Let’s take the report as a warning, but let’s not allow it to become a prophecy.
Kaisa Kosonen
P.S. Have you become an Arctic defender yet? That’s one of our campaigns where we are really drawing the line, and already have more than 2 million people with us.
Kaisa Kosonen is a political advisor with Greenpeace International
2012-11-20 14:22:39
Even though the oceans have fallen on average about 5 mm in each of the last 2 years and there has been a negative trend in temperatures since our 1998 maximum coupled with a new record being set just the other day for planetary snow and ice cover.
The AGW theory stretches credibility to the point it only proves the old maxim about a lie being told often enough to take hold.
Climate changes. Our contribution to the climate is approximately zero percent.
That hockey stick graph Al Gore and the IPCC used. Take a better informed look. The data was based on ice core information that in fact encompassed the best part of a million years. Not just the last 5 or 10,000 as used for the basis of the alarming “Warming till we die” graph.

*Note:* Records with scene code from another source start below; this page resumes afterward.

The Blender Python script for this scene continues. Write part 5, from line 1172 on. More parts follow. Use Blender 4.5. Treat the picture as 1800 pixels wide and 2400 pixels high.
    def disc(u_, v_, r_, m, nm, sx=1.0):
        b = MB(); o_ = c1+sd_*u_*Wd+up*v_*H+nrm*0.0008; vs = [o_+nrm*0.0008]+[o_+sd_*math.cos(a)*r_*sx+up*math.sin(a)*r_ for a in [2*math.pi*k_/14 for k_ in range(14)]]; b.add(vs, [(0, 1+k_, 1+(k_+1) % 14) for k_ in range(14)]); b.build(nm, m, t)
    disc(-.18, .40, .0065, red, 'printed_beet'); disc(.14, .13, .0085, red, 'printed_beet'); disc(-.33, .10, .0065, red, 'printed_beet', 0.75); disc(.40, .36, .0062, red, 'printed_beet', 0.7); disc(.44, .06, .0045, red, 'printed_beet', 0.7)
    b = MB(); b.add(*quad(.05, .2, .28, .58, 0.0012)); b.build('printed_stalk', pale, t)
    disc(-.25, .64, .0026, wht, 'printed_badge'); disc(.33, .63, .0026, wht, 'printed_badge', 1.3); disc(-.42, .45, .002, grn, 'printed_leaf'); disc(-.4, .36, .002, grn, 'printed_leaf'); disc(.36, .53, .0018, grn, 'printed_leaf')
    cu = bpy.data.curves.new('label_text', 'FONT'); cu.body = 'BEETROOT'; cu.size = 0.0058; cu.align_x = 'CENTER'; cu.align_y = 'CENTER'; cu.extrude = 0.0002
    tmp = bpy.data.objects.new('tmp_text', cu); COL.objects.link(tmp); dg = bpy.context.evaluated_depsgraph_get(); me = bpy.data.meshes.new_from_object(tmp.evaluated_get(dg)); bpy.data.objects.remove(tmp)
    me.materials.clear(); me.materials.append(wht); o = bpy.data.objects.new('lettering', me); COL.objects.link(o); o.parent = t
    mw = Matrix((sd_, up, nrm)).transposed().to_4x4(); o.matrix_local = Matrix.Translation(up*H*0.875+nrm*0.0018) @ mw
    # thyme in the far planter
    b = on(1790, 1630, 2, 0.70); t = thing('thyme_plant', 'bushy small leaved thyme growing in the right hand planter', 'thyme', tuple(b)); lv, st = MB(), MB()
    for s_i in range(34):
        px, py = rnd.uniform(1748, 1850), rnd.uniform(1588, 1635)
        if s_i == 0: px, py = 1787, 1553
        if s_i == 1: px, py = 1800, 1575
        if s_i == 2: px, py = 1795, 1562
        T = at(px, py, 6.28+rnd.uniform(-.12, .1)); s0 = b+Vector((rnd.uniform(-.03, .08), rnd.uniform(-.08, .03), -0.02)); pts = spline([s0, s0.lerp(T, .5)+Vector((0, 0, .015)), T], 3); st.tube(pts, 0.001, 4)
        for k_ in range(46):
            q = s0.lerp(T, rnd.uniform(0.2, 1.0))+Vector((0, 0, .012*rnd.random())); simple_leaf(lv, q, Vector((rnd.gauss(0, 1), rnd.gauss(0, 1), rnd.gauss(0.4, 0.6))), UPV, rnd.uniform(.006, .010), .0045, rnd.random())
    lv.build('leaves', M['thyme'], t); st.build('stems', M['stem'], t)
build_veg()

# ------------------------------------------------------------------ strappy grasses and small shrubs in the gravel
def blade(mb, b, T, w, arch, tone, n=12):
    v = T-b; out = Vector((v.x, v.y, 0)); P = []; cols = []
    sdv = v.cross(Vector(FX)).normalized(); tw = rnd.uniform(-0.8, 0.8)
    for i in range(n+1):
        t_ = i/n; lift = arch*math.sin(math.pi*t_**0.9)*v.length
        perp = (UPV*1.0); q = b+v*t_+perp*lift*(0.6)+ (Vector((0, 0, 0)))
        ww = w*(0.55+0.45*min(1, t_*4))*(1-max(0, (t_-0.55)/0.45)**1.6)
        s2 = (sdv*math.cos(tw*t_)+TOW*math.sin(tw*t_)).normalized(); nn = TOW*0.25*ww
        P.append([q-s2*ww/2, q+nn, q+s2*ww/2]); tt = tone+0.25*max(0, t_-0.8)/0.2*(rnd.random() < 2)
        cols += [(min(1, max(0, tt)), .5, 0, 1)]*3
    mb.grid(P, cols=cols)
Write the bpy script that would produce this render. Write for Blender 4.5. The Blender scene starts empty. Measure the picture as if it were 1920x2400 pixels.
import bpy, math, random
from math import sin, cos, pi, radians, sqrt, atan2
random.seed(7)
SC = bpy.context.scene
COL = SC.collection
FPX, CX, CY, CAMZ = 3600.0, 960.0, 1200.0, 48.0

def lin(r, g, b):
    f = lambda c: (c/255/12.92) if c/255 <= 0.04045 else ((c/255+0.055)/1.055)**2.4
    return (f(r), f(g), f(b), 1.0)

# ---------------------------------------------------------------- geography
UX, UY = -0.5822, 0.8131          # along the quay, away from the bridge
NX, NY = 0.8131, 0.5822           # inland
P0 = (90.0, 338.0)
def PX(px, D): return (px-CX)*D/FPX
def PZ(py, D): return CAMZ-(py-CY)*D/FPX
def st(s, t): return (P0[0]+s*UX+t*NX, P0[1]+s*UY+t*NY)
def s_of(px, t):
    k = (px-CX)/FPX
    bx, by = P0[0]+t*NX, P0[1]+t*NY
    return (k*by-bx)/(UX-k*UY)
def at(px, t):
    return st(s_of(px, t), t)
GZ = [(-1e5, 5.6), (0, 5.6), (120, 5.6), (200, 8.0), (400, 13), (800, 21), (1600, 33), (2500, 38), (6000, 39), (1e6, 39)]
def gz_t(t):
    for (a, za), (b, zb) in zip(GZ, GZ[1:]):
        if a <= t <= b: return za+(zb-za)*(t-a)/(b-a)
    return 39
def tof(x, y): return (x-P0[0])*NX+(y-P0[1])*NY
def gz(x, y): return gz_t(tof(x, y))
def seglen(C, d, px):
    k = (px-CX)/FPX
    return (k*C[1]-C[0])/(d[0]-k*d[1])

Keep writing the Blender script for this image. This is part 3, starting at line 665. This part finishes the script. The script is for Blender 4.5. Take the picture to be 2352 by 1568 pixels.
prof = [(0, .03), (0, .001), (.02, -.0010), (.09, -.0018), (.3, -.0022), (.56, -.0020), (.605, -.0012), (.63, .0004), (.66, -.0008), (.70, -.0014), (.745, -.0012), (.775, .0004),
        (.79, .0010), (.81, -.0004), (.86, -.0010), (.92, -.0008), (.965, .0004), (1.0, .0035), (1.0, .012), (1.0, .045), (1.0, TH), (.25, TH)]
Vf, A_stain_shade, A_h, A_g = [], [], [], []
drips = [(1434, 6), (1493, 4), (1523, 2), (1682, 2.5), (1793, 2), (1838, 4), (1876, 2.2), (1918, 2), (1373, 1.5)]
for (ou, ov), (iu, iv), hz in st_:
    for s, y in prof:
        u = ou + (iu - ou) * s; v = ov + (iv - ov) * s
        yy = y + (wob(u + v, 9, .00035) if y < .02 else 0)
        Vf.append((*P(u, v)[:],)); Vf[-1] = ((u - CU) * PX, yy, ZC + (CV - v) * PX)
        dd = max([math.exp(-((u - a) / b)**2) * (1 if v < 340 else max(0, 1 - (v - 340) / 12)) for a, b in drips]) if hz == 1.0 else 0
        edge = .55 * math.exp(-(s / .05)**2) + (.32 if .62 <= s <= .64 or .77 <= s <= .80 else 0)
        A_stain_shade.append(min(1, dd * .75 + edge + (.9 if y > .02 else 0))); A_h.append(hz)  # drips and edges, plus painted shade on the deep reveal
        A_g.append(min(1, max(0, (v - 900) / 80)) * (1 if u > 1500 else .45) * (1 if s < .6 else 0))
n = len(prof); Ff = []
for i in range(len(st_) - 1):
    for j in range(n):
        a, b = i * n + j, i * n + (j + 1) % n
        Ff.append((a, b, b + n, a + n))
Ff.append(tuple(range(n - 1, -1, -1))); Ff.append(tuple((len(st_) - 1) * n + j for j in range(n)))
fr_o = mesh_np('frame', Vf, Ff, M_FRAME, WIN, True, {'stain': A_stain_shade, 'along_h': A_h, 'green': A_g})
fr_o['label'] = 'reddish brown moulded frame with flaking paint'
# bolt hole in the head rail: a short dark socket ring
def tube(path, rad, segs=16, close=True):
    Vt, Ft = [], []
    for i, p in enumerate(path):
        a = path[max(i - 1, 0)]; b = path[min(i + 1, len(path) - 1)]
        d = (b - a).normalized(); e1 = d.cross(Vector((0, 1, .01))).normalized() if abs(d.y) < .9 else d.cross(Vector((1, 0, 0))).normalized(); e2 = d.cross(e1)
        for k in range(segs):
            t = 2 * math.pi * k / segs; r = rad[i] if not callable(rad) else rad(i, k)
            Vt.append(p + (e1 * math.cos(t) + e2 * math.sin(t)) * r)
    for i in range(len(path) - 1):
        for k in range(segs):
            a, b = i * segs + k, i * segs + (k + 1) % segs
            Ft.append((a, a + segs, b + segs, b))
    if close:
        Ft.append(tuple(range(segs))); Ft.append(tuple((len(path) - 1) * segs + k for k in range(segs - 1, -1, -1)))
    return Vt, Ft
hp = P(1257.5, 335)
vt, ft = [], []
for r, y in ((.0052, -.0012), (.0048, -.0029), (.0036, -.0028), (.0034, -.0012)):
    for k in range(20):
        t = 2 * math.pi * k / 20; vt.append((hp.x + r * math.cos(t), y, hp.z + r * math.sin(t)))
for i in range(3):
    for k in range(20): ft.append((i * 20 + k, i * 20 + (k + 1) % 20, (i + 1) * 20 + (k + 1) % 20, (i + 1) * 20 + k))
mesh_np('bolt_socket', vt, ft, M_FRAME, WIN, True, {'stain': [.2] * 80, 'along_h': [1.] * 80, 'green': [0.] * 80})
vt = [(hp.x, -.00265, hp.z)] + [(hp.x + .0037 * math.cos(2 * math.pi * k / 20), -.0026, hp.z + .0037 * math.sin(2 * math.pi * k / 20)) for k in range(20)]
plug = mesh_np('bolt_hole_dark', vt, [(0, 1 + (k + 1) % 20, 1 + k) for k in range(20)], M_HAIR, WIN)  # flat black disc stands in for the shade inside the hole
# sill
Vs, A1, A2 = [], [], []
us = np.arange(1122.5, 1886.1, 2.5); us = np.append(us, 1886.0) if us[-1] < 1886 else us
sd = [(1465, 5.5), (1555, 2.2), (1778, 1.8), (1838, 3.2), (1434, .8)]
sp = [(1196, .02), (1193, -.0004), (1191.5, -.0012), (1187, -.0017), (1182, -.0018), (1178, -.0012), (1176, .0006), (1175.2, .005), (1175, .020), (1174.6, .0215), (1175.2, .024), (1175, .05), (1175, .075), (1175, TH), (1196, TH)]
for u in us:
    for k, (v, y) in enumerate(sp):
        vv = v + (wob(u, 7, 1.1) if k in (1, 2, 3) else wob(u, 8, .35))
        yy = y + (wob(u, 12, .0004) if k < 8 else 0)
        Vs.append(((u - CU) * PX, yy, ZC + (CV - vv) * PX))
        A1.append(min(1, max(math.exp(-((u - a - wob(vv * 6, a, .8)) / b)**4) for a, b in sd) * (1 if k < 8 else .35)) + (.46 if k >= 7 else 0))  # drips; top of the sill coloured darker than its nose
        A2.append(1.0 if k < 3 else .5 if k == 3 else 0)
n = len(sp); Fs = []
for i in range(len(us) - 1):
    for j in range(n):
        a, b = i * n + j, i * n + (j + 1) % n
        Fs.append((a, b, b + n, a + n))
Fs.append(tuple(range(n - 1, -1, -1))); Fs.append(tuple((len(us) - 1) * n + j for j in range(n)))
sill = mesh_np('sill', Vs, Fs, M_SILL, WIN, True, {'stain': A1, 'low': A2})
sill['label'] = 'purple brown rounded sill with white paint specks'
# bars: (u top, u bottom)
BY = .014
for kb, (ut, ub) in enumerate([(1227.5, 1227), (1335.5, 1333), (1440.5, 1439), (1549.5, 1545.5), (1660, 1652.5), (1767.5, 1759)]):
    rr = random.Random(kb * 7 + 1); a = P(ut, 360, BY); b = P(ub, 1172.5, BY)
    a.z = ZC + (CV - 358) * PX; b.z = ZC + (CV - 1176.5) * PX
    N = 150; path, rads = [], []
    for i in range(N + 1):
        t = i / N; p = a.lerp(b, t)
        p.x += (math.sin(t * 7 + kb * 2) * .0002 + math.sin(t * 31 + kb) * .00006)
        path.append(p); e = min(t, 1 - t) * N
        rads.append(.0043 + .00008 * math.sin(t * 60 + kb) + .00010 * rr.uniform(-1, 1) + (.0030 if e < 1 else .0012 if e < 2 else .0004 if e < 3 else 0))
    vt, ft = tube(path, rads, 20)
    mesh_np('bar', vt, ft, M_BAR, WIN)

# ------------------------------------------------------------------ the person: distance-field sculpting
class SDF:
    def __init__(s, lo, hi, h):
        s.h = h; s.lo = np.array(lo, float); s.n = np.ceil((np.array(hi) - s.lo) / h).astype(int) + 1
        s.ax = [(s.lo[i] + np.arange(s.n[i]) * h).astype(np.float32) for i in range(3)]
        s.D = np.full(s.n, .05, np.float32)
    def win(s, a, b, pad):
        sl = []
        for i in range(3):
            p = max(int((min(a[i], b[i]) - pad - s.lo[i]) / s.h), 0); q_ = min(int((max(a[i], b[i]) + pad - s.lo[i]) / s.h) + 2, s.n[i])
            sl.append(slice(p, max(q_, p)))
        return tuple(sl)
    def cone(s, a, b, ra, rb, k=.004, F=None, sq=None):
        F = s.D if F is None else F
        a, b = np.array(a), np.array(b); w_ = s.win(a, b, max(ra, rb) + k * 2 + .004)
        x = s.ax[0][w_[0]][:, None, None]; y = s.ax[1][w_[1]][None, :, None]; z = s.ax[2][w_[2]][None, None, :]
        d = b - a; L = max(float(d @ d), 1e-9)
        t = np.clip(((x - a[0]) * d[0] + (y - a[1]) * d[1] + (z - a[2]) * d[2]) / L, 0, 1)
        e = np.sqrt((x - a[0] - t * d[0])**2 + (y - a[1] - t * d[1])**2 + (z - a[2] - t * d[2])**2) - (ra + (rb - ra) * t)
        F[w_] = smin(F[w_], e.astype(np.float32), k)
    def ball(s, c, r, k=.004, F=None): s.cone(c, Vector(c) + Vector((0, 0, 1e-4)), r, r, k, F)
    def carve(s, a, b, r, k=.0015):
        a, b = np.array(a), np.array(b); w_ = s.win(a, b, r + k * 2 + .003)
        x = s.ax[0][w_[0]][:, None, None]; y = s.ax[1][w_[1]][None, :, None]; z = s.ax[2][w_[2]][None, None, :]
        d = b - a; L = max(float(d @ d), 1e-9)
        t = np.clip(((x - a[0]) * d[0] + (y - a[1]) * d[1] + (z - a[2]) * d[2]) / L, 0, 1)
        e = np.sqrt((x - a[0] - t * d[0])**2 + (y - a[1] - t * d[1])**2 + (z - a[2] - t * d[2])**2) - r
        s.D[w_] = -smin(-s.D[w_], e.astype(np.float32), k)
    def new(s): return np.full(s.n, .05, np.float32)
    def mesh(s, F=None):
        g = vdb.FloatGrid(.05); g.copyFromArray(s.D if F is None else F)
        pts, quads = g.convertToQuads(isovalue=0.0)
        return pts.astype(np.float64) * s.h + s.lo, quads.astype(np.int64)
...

Now that complete data set shows what is most likely to occur and in fact is overdue. We follow a 100,000 year cycle that is uncannily regular. In that cycle we normally enjoy around 10,000 years warm enough to sustain lots of us. The other 90,000 years mother nature beats us back to the dark ages. I’m certain we get smashed right back to cavemen.
Mother Nature must be in hysterics over our follies. Everything we built, most of what we hold dear will be surrendered over and over again forever. We’ll at least the last 13.7 billion years as far as I can ascertain.
Replace fear with hope. There will be mankind to infestate Gia when once, again, the ice retreats.